Qual não seria o alerta, se o modelo delineado e adotado pela nossa Carta Política para a seleção de membros à Magistratura fosse realmente o melhor, mais justo e eficaz. O espírito consignado na norma prevista no artigo 93, I, da Constituição Federal é sem dúvida o de proporcionar meios de acesso à judicatura de forma igualitária e equânime.

Ocorre porém, e o cotidiano está a nos mostrar, que alguns de nossos juízes não fazem jus à magnanimidade desse cargo. São, é claro, exceções, mais que, ao invés de simplesmente confirmar a regra, têm o condão de macular algo que só se admite próximo da perfeição (visto que só Deus a detém em sua plenitude), ou seja, a própria justiça.

E tal é a importância da justiça em um Estado de Direito, que no Judiciário encontra-se o ponto de equilíbrio (ou de desequilíbrio) de todo um sistema social-estatal.

Entendemos que o momento é propício ao debate. Bradam pedidos de "reforma do judiciário" e, no entanto, esquecem daquilo que sem dúvida, se nos afigura mais importante do que temas como controle externo, efeito vinculante, etc., que é a preparação do ser-humano, ou seja, do próprio Juiz.
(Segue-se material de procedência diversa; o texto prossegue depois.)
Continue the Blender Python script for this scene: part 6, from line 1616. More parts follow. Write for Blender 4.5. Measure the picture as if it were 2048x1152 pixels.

A este incumbe por em prática os ideais de justiça, de "dar a cada um o que é seu".

Longe de querer desmerecer os respeitáveis colegas que conseguem lograr êxito nos concursos que se efetivam aqui e alhures, ao contrário, parabenizamo-lhes, pois, na maioria das vezes conseguem vencer em certames que, ao invés de avaliar os candidatos (e aqui se fala de avaliação de verdade, ou seja, daquela que além de aferir os conhecimentos jurídicos, procura reconhecer o perfil moral e psicológico compatíveis com a responsabilidade da magistratura), buscam a todo custo afastar a possibilidade de êxito da maioria.

Mesmo todos sabendo que "em direito nem sempre dois mais dois são quatro", quão difícil é escapar dos capciosos questionamentos e do subjetivismo (Teoria segundo a qual os julgamentos estéticos exprimem apenas gostos individuais - Aurélio) exacerbado dos examinadores.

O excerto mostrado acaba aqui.